メルボルン戦~結果を出して欲しかった選手の結果

2019年3月12日 アジアチャンピオンズリーグ・グループステージ サンフレッチェ広島vsメルボルン・ヴィクトリー 広島広域公園陸上競技場

 本田圭介。
 日本代表として3大会連続ワールドカップに出場。その後自ら代表引退を宣言しらものの、今でも日本を代表するフットボーラーであることに変わりない。そんな本田の凱旋試合。まさかこういう形で対戦することになろうとは。いつの間にかJリーグも国際化されてるのだった。
 そんな国際化の波は大会運営にももたらされ、背もたれのない席は客席として利用できないというAFCのルールを順守せざるを得なかった。その為、観客の入ることのできるのは指定席のみになり、チケットが売り切れたというのに実に閑散としたスタンドとなってしまったのである。常々サッカー専用スタジアムが欲しいと言ってきたが、結局のところこのスタジアムはすでに国際標準に対応できてないのだった。
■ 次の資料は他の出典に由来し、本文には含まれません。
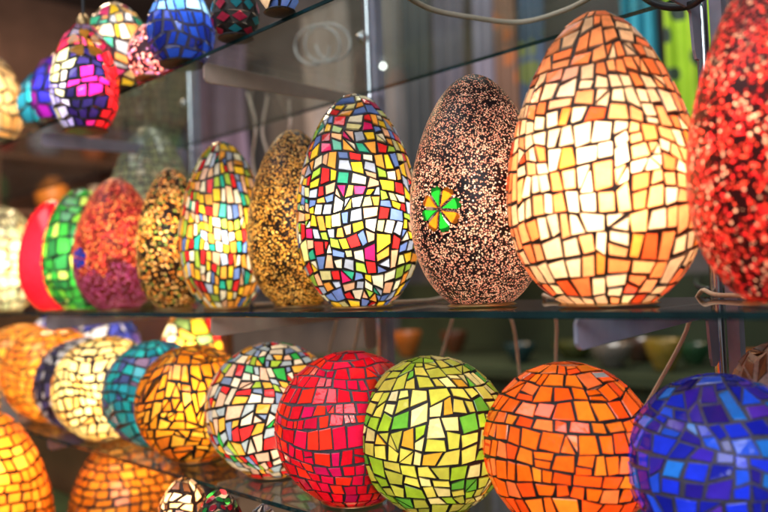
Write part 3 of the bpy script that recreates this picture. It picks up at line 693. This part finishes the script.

 今回もまたリーグ戦とはメンバーを替えたサンフレッチェだった。が、絶対的なストライカーであるパトリックがいることで前回とは違った様相を呈していた。
そんなパトリックの下へ中盤でのブロックからボールが入る。
ドリブル、ドリブル、ドリブル。右サイドを駆け上がる。ディフェンダーと競りながらも縦へ抜けた。グラウンダーの折り返し。ゴール正面に出たそのボールを合わせた。バシンとゴールに突き刺すシュートを放ったのはルーキーの東だった。
 パトリックの重戦車のようなドリブル。そして東もよくあの位置まで走りこみ決めた。本人もまた自信を深めていくだろう。それを含め早い時間の得点は大いに希望を持った目で試合と向き合うことができた。
 ところがこの後メルボルンにどんどん押し寄せられていってしまう。守備一辺倒。確かにバイタルエリアには入れてない。パスを回させているだけとも言えなくもない。ただ、それもあまり長い時間続けているとどこかで決壊が起きる。特に体格のいいオーストラリアの選手にはパワープレーで来られたらたまらない。しかも本田のミドルシュートも脅威なのだった。
 はじき返してもクリアボールを拾われる。前線にはパトリック一人しかいないのでつながらない。守備固めをするにも時間が早すぎる。何とかならないものだろうか。
 そこで後半から東に代えてサロモンソンを投入。右サイドから活路を見いだそうとしたのだろう。が、状況は一向によくならない。ボール支配率を高めたい。そんな想いからラインを上げたのだろうが、その裏へ出されてしまった。
 決壊したディフェンスライン。水本が慌てて追いかける。間に合わず左サイドから入れられる。ゴール前へスライディング。決められた。決めたのは本田、本田圭介だった。
 よりによって一番注意しなきゃいけない選手にやられた。これで試合は振り出しに戻った。勝ち点3入れる為に攻めなきゃい。それは攻められ続けていたことにより途方もないことのように思えた。
 しかし、ここで気炎を上げたのが渡だった。相手を背負ってでもボールを受け、裏へ出してパトリックのGKとの1対1を生み出し、FKも獲得した。惜しむらくはそのどれも得点には結びつかなかったことである。それもこれも火がつくのが遅すぎたせいだろう。
 そして柏、野津田と投入して攻撃へ拍車をかけるも遅すぎる気がした。森島、渡がシュートを打つ。入らない。決めきることができない。柏が左サイドで仕掛ける。そしてクロス。ゴール前のパトリックにがガッチリマークがついてるのでこれも弾き飛ばされるだろうとため息をつきかけた。
 その時であった。突如、ニアサイドに現れた影。ピンポイントで合わせたヘディングはGKの届かない箇所に入ったのだった。。同点、同点ゴールだった。
 決めたのは渡だった。決めてほしい選手が決めた。勝ち越した。喜びを爆発させると共に残り時間を気にした。もうそれほどない。守れ。踏ん張れ。このリードを死守しろ。
 追いつこうともがくメルボルン。もう低い位置で奪ったものはクリアでいい。そういう時間を使いたい時に前線でファールを貰えた。時間が過ぎていく。堪えろ、堪えてくれ。そんな願いに報いるかのよいにタイムアップを迎えた。勝った、勝ったのだった。
 これで1勝1敗。少なくとも3試合だけで消化試合になることはなくなった。抜け出したい。何としてでも決勝トーナメントに勝ち上がりたい。サンフレッチェのように戦手層の薄いチームであっても戦う術はある。それをみせることができたのが嬉しかった。
 でもまだやっと1勝しただけ。それだけに勝ち進むことによって東や渡のように新たなヒーローとなる選手が生まれて欲しかった。